Requirement: Print exactly the lines from the first one down to the line that contains "# A grey day", both included, and skip the pictures.

((

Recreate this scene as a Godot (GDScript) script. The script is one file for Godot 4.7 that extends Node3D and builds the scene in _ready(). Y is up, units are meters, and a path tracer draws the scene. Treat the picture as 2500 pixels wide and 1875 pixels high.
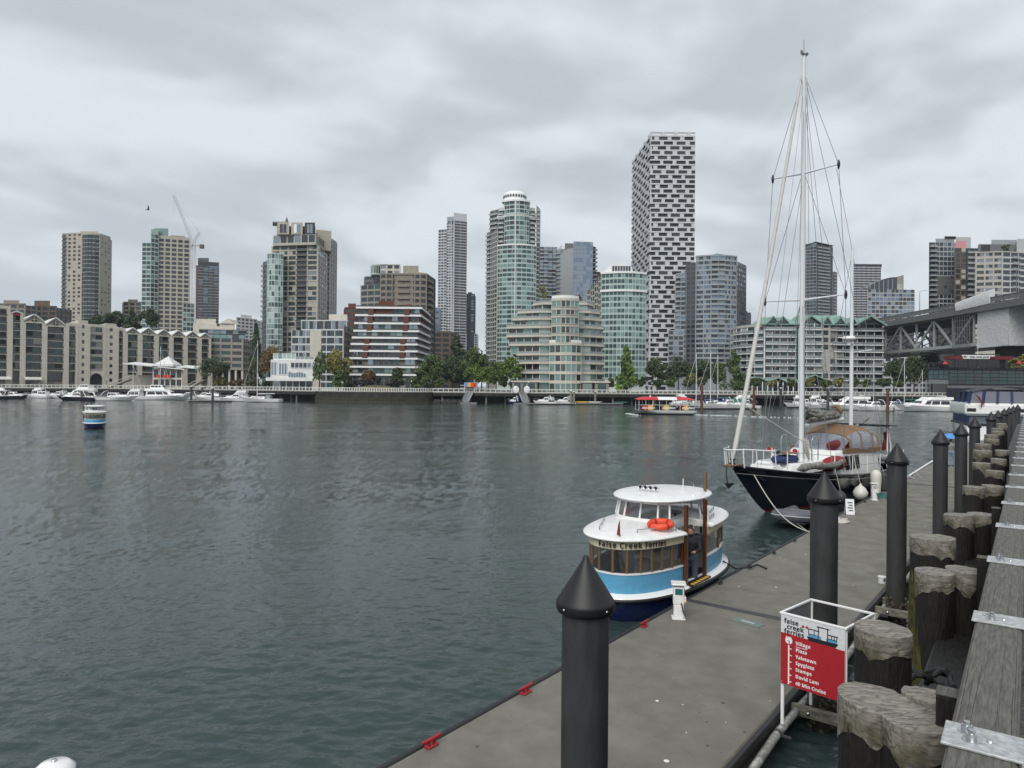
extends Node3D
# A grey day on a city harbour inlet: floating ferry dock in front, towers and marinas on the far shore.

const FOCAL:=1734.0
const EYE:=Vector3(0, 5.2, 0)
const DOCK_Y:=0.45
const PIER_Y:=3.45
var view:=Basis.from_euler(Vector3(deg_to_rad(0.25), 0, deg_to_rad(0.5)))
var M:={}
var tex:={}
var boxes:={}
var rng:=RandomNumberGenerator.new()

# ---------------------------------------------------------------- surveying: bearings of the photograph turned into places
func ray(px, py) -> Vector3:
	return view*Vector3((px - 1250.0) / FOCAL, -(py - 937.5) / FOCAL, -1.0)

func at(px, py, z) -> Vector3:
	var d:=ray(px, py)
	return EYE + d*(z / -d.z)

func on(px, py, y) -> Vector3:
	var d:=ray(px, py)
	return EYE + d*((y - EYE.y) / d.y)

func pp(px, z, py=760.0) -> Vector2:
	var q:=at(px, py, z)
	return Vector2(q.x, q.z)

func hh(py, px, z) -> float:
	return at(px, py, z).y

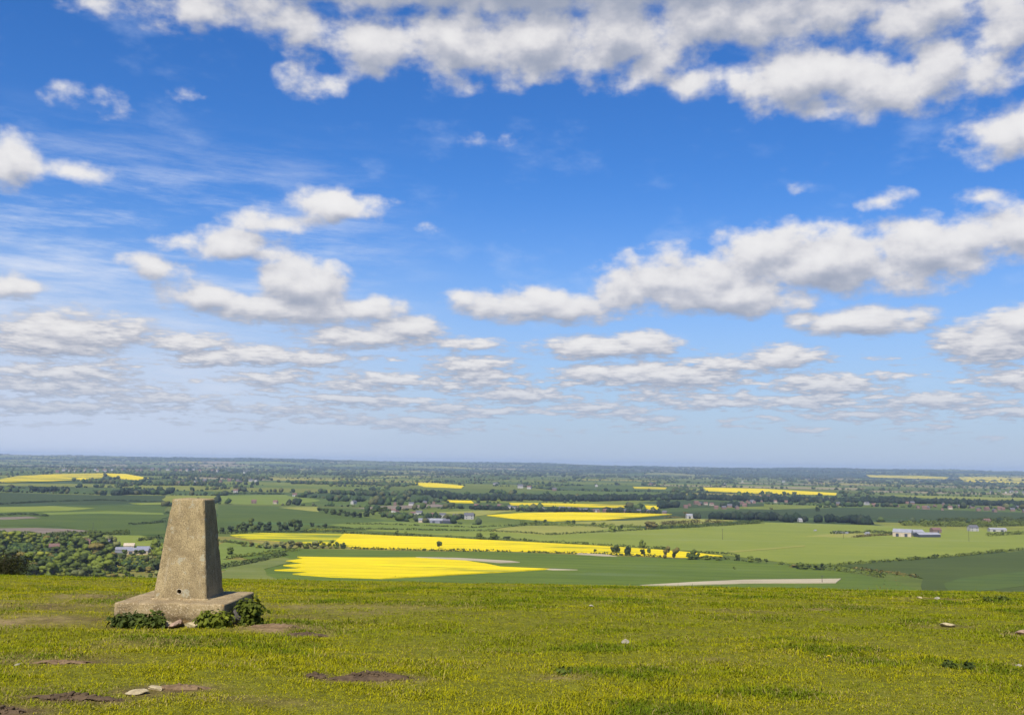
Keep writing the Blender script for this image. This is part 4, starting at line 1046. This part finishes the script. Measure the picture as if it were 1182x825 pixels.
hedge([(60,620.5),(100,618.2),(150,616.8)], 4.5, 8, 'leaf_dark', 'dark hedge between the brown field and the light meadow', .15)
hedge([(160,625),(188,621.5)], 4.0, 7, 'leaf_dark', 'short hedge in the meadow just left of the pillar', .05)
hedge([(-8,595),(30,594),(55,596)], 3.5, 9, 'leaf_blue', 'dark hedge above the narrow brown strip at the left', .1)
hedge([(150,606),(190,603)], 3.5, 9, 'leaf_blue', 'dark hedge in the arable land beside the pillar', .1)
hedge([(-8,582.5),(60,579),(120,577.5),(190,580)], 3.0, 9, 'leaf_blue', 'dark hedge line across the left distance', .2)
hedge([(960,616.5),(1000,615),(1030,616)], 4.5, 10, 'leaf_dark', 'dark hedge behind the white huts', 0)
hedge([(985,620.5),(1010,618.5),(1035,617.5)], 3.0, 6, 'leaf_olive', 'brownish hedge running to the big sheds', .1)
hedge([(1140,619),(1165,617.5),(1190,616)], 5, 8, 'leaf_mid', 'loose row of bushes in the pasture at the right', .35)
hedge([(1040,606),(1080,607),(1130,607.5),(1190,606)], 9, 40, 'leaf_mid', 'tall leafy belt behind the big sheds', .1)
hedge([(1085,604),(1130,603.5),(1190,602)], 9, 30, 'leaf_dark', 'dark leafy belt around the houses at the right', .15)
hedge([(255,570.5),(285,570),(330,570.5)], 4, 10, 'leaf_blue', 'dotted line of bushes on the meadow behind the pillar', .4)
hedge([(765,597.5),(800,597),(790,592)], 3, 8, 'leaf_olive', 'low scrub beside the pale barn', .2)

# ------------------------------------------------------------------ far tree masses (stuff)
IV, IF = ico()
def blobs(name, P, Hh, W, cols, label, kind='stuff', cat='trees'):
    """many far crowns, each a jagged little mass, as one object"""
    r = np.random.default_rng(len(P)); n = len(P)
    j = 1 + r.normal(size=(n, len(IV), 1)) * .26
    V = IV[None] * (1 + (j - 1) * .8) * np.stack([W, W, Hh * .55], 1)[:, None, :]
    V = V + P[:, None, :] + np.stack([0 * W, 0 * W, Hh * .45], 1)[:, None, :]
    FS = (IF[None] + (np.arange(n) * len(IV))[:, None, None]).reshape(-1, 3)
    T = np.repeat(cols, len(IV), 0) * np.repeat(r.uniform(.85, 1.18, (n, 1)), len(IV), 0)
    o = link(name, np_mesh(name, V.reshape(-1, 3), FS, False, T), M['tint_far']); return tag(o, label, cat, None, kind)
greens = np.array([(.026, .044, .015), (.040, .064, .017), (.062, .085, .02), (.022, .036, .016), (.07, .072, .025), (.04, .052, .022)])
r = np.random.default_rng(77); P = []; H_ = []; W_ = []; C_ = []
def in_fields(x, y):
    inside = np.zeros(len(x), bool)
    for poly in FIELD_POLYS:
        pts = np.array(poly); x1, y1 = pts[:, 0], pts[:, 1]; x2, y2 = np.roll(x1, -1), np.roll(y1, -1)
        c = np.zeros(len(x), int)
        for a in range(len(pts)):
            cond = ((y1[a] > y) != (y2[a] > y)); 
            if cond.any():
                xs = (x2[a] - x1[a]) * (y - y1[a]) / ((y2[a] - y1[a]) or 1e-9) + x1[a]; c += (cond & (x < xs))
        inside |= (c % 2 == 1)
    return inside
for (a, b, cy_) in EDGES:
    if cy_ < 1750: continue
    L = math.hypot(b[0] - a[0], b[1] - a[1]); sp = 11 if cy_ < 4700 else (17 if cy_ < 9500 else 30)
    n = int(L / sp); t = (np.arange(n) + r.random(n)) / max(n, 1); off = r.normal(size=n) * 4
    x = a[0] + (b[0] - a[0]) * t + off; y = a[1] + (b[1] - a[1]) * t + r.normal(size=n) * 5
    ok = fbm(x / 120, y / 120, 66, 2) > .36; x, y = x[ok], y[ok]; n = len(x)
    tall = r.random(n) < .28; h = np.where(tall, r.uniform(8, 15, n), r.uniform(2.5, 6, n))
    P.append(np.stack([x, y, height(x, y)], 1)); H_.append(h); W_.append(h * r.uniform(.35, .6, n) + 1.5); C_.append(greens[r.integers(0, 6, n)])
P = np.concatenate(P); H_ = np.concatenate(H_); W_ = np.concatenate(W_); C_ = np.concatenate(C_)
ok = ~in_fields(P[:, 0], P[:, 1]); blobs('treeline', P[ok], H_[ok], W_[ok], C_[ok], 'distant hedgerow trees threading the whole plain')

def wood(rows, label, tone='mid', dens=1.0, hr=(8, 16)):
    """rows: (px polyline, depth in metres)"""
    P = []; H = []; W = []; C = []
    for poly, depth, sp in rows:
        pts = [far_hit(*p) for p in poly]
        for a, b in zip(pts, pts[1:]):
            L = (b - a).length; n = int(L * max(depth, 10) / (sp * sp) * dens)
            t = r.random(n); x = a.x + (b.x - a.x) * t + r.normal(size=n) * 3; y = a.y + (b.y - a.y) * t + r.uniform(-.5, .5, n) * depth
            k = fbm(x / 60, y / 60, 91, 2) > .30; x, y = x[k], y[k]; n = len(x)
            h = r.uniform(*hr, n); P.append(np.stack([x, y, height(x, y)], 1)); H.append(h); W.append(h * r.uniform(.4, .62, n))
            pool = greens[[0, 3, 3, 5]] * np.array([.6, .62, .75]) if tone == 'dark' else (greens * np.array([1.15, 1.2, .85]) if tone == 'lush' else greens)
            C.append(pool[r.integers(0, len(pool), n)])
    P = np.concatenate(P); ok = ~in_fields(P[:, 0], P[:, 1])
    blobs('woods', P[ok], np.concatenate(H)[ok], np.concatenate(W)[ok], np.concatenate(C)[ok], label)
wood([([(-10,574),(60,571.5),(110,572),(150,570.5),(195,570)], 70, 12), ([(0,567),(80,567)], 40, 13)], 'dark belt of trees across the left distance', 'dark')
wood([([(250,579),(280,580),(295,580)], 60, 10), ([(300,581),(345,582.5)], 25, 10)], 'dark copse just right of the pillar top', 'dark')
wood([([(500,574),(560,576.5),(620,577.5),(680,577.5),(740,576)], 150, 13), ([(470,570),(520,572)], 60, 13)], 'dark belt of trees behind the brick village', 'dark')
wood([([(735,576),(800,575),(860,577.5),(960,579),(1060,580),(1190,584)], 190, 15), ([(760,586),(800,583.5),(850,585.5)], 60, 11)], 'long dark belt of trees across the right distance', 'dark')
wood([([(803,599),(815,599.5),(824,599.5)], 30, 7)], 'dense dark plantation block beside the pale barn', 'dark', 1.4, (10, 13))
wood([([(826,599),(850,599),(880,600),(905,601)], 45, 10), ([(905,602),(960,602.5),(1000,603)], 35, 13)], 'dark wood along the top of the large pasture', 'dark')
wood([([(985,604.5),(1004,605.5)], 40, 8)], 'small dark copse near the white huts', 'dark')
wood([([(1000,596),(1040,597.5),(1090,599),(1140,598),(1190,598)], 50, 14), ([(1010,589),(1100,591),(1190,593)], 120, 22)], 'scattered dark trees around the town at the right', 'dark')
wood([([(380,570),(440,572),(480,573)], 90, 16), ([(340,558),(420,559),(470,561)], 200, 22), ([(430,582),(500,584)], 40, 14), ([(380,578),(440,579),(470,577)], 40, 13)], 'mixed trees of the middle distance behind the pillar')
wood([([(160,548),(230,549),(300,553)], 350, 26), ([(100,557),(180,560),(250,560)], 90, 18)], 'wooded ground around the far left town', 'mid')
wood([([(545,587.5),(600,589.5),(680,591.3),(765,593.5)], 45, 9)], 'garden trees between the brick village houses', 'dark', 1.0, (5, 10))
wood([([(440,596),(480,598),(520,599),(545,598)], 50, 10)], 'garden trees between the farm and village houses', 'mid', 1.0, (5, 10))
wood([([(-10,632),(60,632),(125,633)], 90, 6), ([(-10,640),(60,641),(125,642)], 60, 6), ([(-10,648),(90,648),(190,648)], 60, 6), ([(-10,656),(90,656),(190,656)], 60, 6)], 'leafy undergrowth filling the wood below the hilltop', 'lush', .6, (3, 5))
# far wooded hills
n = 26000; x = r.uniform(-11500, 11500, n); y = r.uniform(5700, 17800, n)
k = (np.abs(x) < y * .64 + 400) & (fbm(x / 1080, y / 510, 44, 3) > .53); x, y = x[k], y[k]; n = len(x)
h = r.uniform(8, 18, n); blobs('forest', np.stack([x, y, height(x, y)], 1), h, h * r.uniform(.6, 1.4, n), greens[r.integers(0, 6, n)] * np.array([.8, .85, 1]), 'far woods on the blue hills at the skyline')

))

Result for this exercise:
Recreate this scene as a Godot (GDScript) script. The script is one file for Godot 4.7 that extends Node3D and builds the scene in _ready(). Y is up, units are meters, and a path tracer draws the scene. Treat the picture as 2500 pixels wide and 1875 pixels high.
extends Node3D
# A grey day on a city harbour inlet: floating ferry dock in front, towers and marinas on the far shore.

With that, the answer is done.